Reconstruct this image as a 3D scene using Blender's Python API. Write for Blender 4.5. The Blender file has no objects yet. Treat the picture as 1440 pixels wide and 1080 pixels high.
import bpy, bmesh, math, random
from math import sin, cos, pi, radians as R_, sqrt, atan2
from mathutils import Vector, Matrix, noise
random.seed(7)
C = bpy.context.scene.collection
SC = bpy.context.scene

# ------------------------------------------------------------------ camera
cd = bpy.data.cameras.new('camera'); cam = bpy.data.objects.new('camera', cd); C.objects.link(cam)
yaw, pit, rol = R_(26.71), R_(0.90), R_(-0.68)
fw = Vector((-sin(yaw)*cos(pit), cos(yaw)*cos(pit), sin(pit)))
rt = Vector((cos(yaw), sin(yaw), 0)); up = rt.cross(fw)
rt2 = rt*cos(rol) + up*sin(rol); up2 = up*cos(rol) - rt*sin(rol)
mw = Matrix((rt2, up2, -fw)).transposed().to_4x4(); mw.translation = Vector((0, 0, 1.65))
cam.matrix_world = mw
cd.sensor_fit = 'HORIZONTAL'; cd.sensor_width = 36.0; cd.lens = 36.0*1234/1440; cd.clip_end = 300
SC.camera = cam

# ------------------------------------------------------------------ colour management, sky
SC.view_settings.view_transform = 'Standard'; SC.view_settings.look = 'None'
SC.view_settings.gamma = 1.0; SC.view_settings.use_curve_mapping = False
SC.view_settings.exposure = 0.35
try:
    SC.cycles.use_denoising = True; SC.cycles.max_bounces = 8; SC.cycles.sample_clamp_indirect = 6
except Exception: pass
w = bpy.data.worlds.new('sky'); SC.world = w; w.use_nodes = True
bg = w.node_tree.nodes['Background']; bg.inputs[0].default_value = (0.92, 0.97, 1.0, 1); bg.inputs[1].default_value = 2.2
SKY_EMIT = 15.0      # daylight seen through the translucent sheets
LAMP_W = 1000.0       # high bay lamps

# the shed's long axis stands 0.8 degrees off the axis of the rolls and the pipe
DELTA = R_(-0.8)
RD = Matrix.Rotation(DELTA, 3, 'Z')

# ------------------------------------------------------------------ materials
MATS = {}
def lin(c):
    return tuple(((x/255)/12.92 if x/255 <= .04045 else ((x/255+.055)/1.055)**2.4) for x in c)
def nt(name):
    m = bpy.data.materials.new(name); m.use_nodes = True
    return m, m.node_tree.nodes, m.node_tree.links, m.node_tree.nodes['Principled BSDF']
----
Copy out the full material exactly as it appears.

Reconstruct this image as a 3D scene using Blender's Python API. Write for Blender 4.5. The Blender file has no objects yet. Treat the picture as 1440 pixels wide and 1080 pixels high.
import bpy, bmesh, math, random
from math import sin, cos, pi, radians as R_, sqrt, atan2
from mathutils import Vector, Matrix, noise
random.seed(7)
C = bpy.context.scene.collection
SC = bpy.context.scene

# ------------------------------------------------------------------ camera
cd = bpy.data.cameras.new('camera'); cam = bpy.data.objects.new('camera', cd); C.objects.link(cam)
yaw, pit, rol = R_(26.71), R_(0.90), R_(-0.68)
fw = Vector((-sin(yaw)*cos(pit), cos(yaw)*cos(pit), sin(pit)))
rt = Vector((cos(yaw), sin(yaw), 0)); up = rt.cross(fw)
rt2 = rt*cos(rol) + up*sin(rol); up2 = up*cos(rol) - rt*sin(rol)
mw = Matrix((rt2, up2, -fw)).transposed().to_4x4(); mw.translation = Vector((0, 0, 1.65))
cam.matrix_world = mw
cd.sensor_fit = 'HORIZONTAL'; cd.sensor_width = 36.0; cd.lens = 36.0*1234/1440; cd.clip_end = 300
SC.camera = cam

# ------------------------------------------------------------------ colour management, sky
SC.view_settings.view_transform = 'Standard'; SC.view_settings.look = 'None'
SC.view_settings.gamma = 1.0; SC.view_settings.use_curve_mapping = False
SC.view_settings.exposure = 0.35
try:
    SC.cycles.use_denoising = True; SC.cycles.max_bounces = 8; SC.cycles.sample_clamp_indirect = 6
except Exception: pass
w = bpy.data.worlds.new('sky'); SC.world = w; w.use_nodes = True
bg = w.node_tree.nodes['Background']; bg.inputs[0].default_value = (0.92, 0.97, 1.0, 1); bg.inputs[1].default_value = 2.2
SKY_EMIT = 15.0      # daylight seen through the translucent sheets
LAMP_W = 1000.0       # high bay lamps

# the shed's long axis stands 0.8 degrees off the axis of the rolls and the pipe
DELTA = R_(-0.8)
RD = Matrix.Rotation(DELTA, 3, 'Z')

# ------------------------------------------------------------------ materials
MATS = {}
def lin(c):
    return tuple(((x/255)/12.92 if x/255 <= .04045 else ((x/255+.055)/1.055)**2.4) for x in c)
def nt(name):
    m = bpy.data.materials.new(name); m.use_nodes = True
    return m, m.node_tree.nodes, m.node_tree.links, m.node_tree.nodes['Principled BSDF']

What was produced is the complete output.